Wednesday, May 5, 2010

Powered By [enter name here]

I have been a long time advocate of home-brewing (code, not beer... unless you know what you're doing, thought I suppose the same could be said for both).  I refused, perhaps from a desire to learn, or perhaps sheer arrogance, to use packages which were not included in a programming languages core.  For me, to download a library, which someone else had written, and use it in my own code was closer to blasphemy than my sensibilities would let me tread.  In retrospect the distinction between those things distributed with a language via it's core and that which one would need to download seems paltry, though my adherence to a rejection of the later has led to some interesting thoughts on levels of knowledge.

Once, I heard it said, "You do not need to know how to build a car in order to drive a car."  Statistically this is sound simply based on the observable myriad of car-drivers in comparison to the relatively few auto-repair workers.  The statement may also be applied to domains outside the realm of automotive engineering.  For our purposes, we will apply it to programming.  My prior personal decision to set-aside external packages and, by inference, frameworks, forced me to learn how to build these packages and frameworks.  However, there was a limit to the depths to which I was willing to delve.  I did not, for instance, write my own programming language before using PHP.  Similarly I did not write an operating system before turning on my computer.  Essentially, the distinction between functionality provided by a languages core distribution and add-on functionality established the domain, or level, of knowledge I was endeavoring to internalize through work on my personal and academic projects. 
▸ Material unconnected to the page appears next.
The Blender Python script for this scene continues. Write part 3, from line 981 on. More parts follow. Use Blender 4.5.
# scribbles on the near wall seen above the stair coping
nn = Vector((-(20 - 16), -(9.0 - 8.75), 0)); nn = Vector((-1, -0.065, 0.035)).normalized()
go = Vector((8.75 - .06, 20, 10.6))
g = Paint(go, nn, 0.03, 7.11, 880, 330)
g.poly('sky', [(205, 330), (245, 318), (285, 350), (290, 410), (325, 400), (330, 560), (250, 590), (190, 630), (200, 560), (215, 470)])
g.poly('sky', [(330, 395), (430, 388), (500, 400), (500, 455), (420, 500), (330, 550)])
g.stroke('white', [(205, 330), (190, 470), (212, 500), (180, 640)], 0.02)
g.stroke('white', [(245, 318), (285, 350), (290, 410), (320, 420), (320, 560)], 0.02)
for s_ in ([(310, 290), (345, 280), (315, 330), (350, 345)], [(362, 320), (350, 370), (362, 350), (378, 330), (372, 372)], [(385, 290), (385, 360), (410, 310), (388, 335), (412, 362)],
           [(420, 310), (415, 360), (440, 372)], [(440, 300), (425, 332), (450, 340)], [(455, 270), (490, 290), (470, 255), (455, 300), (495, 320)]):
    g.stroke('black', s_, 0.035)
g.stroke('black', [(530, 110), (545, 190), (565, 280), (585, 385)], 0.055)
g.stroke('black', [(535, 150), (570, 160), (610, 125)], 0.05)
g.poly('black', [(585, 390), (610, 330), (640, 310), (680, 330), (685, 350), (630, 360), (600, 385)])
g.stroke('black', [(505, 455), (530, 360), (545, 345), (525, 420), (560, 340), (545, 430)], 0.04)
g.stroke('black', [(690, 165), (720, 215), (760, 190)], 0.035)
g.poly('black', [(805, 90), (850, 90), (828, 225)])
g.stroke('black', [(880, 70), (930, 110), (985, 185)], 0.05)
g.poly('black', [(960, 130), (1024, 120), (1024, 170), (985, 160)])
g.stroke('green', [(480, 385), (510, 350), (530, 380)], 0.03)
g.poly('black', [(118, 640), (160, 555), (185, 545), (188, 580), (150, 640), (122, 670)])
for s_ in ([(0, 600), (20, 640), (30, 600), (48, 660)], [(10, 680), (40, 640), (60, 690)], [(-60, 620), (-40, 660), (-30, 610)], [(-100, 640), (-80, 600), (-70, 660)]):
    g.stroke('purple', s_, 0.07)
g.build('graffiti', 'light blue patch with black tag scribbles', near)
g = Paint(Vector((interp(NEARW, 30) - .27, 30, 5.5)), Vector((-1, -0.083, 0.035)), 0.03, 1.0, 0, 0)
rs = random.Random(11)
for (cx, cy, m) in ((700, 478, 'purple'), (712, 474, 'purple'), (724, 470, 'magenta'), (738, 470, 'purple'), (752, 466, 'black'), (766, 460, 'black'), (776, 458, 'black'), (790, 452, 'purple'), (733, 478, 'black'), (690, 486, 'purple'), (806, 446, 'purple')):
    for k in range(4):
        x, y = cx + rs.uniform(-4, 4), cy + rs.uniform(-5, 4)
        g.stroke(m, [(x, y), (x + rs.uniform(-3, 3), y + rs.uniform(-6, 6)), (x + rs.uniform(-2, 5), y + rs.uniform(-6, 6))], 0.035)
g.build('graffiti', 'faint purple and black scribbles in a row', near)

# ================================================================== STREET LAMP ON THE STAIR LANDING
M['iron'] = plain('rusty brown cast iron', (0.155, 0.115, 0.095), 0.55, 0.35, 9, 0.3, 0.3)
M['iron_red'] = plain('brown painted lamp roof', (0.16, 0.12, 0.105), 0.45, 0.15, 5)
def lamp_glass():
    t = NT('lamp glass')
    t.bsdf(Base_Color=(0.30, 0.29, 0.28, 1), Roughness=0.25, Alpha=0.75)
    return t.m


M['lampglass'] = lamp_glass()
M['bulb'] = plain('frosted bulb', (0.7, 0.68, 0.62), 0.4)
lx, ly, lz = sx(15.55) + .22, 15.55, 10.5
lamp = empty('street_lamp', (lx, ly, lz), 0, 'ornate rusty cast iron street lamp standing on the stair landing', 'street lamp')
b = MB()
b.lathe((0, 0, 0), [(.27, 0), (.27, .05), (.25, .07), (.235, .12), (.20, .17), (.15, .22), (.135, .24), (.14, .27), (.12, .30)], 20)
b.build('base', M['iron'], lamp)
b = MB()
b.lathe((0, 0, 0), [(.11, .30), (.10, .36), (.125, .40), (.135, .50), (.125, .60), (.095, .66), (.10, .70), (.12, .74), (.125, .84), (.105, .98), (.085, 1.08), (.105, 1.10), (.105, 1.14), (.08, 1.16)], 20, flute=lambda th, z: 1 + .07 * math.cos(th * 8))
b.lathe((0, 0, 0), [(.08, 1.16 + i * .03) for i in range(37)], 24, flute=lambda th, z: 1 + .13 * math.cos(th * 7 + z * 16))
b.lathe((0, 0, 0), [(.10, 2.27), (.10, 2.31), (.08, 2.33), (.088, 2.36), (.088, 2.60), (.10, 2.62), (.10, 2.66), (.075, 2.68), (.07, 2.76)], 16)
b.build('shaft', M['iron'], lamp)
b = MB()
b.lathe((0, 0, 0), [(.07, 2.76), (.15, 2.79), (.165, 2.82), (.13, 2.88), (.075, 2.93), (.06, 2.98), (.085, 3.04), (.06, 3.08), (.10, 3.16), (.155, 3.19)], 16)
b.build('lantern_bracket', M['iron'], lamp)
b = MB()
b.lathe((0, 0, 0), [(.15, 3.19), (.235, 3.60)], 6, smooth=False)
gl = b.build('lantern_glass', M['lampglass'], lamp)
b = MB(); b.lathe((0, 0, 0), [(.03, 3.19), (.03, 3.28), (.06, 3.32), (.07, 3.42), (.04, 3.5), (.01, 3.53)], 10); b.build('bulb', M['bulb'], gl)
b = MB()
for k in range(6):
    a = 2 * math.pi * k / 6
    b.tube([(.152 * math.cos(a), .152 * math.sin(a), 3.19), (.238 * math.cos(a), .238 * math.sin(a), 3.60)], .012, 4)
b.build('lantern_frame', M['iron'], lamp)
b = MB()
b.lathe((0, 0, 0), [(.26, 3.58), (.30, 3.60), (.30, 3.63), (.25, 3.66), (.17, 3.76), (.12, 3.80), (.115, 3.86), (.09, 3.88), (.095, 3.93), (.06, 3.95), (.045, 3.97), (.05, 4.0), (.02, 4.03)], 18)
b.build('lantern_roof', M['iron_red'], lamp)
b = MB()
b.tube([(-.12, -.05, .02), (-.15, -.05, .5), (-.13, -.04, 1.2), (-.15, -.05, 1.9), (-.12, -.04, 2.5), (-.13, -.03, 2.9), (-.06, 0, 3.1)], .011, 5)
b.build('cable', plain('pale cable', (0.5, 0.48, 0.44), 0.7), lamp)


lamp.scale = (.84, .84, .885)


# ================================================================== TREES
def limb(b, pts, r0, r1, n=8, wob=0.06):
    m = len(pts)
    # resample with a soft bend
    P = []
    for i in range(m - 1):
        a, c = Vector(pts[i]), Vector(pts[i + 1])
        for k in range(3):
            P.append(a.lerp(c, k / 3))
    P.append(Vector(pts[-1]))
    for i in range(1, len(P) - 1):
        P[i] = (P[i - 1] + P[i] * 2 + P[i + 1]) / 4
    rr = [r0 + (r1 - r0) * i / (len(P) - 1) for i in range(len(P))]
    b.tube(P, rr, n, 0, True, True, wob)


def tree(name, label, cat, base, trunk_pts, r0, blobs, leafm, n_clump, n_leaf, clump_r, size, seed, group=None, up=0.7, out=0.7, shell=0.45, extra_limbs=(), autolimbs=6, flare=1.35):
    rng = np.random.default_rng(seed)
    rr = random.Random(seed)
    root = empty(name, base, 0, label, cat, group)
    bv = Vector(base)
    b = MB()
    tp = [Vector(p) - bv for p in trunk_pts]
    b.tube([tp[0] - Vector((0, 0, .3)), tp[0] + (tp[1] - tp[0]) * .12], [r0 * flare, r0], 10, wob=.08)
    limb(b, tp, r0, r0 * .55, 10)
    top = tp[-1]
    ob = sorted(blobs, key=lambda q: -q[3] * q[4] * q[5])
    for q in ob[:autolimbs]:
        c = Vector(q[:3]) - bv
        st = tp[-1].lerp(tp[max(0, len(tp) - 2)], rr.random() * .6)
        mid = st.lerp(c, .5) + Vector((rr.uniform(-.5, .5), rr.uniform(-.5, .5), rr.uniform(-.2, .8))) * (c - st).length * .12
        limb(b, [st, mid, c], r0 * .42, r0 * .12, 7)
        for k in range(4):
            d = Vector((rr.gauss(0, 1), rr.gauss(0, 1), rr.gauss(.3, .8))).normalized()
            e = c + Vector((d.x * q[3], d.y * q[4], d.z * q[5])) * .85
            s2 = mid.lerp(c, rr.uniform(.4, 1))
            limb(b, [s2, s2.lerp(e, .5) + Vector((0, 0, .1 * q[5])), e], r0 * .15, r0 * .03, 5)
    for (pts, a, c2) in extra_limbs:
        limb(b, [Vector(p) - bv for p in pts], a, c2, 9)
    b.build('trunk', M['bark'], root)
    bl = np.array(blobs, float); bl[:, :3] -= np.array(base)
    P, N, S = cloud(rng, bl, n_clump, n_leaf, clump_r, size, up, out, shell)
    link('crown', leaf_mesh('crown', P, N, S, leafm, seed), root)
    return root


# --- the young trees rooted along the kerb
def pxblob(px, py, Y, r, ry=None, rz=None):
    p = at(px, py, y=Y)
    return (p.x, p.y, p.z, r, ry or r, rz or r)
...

Often I've said (sometimes to others but usually to myself) that a serious Computer Scientist should not use a built package or framework without having make a comparable package themselves.  The statement is too broad however and does not accurately reflect the concept of knowledge levels.  It would be better stated in the context of a particular domain, such as "someone who is serious about learning how content management systems work should not heavily use a content management system without building their own."  Similarly, one could say "someone who is serious about understanding how a programming language works should write their own programming language."  Creating such a system may seem a waste of time in so much as the system will more than likely be tossed aside at a later point in favor of a more robust and mature system of the same genre.  The experience however is edifying.

One should explore ones purpose before setting forth on an endeavor of this ilk.  Are you attempting to truly understand how a system, or genre of systems, works, or are you attempting to setup something that functions as expected without any grandiose visions of future changes outside the bounds of what a particular framework provides?  If your purpose is the latter, home-brewing is admittedly overkill and, assuming a first attempt at brewing said genre of system, would result in an application of questionable stability.

This line of thinking was largely inspired by my explorations in JQuery, a Java Script library which I have given a wide berth until recently.  While elegant, understanding of the library, and usage thereof, is not trivial, barring a willingness to code on blind faith and the kindness of support forum members.  Statements like "functions are first class citizens," with which the JQuery documentation is rife, hold little weight to someone who has not coded a Javascript closure.